*EPF506 01/24/2003
Ridge Becomes First U.S. Secretary of Homeland Security
(New department begins task of protecting U.S. from terrorists) (500)
Washington -- Former Pennsylvania Governor Tom Ridge became the nation's first secretary of Homeland Security as the new cabinet-level department -- comprising 22 federal agencies and 170,000 employees -- launched operations January 24 to bolster efforts to protect the United States from terrorist attack.
"It begins a vital mission in the defense of our country," Bush said after Ridge was sworn in during a brief White House ceremony. Vice President Cheney administered the oath of office to Ridge, whom Bush described as "a superb leader who has my confidence."
Ridge took the oath of office two days after the U.S. Senate confirmed his nomination unanimously.
"We've learned that vast oceans no longer protect us from the dangers of a new era," Bush said. "This government has a responsibility to confront the threat of terror wherever it is found. And that is why we're taking the battle to America's enemies, disrupting their networks, we're destroying their camps, we've got them on the run and we're going to keep them on the run."
Ridge, a decorated Vietnam veteran, becomes the 15th member of the president's Cabinet, joining the secretaries of Agriculture, Commerce, Defense, Education, Energy, Health and Human Services, Housing and Urban Development, Interior, Justice, Labor, State, Transportation, Treasury and Veterans Affairs, Bush said. Ridge was elected to the U.S. House of Representatives in 1982 and served there for 12 years before being elected governor of Pennsylvania in 1994 and being re-elected in 1998.
Ridge resigned from the governorship in October 2001 shortly after the terrorist attacks on the United States when President Bush asked him to become director of the White House's Office of Homeland Security.
Former U.S. Representative Asa Hutchinson of Arkansas, the current director of the U.S. Drug Enforcement Administration, was confirmed by the Senate January 23 as under secretary for Border and Transportation Security in Homeland Security without dissent. And, the Senate Governmental Affairs Committee conducted a confirmation hearing January 24 for Navy Secretary Gordon England, who is the president's nominee to become Ridge's deputy secretary of Homeland Security.
Bush sought to create a new federal agency that was designed to keep Americans safer from terrorist attack. The U.S. Congress passed legislation in November to create the department with a first-year budget of approximately $37,450 million, which comes largely from the existing federal agencies that will comprise the department.
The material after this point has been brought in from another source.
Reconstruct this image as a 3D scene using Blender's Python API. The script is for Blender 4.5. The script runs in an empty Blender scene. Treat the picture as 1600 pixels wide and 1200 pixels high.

Creation of the department is the largest reorganization of government since 1947, when the current national security apparatus was created at the outset of the Cold War.
"The Department of Homeland Security will lead a comprehensive and unified effort to defend this nation," Bush said. "The Department will analyze threats; guard our borders and airports; safeguard critical infrastructure and coordinate the response of our nation to future emergencies."
Ridge was scheduled to conduct a news conference later January 24.